“Woman-Ochre,” a Willem de Kooning abstract that was stolen from the University of Arizona Museum of Art in 1985, was recovered last week in Silver City, New Mexico.
An antique and furniture dealer in that city had purchased the painting at an estate sale at a small town near Silver City. When he began to suspect he had an original de Kooning he did some research and called the UA, says Chris Sigurdson, the UA’s vice president of communications.

Today, the empty frame still holds narrow edges of the missing de Kooning painting at the University of Arizona Museum of Art in Tucson.
The university sent a delegation to New Mexico to examine it and brought it back to Tucson. Sigurdson says the painting has been authenticated as the one stolen almost 32 years ago. It is in the process of being restored; a date has not been set for when it will once again be on view at the museum.
While Sigurdson says the university does not release the value of art, another de Kooning painting in the “Woman” series sold for $137.5 million 11 years ago.
And two years ago, a UA spokeswoman said the painting would be worth up to $160 million today.
“Woman-Ochre” was valued at $400,000 when it was stolen the day after Thanksgiving in ‘85, according to Star archives.

A Dec. 6, 1985 sketch of the suspects in the theft of a Willem de Kooning painting from the University of Arizona Museum of Art. They were described as a woman in her mid-50s with shoulder-length reddish-blond hair, wearing tan bell-bottom slacks, a scarf on her head and a red coat, and a man with olive-colored skin, wearing a blue coat. Both had thick-framed glasses.

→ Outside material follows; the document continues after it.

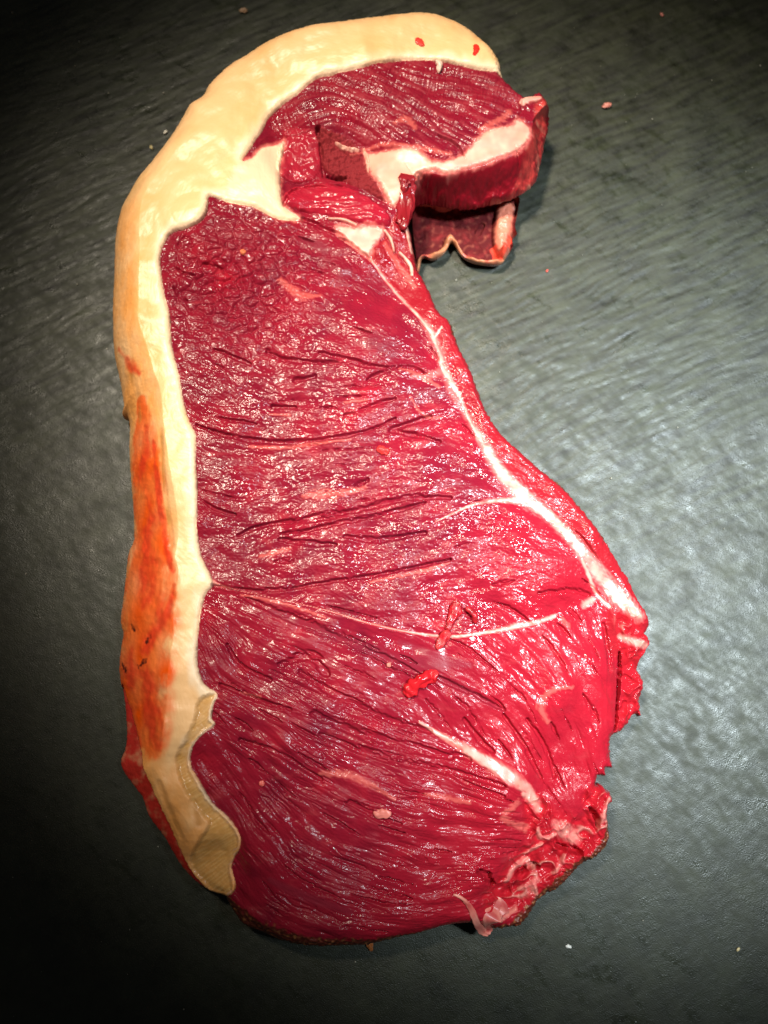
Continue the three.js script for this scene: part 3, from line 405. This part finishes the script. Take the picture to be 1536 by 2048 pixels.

According to reports at the time, a couple had entered the museum just after it opened. An older woman chatted with the security guard while the younger man went to the upstairs gallery. Just 10 minutes later, they left hastily, which raised suspicion in the guard. He checked the gallery, found the painting had been cut out of the frame, and ran back to the entrance in time to see the couple drive off in a rust-colored car.
“I almost threw up when I saw it,” Kenneth Little, the museum’s registrar, told the Star in 1985 about seeing the empty frame. “It was sickening.”
The UA offered a $10,000 reward for information leading to the arrest, but no one came forward.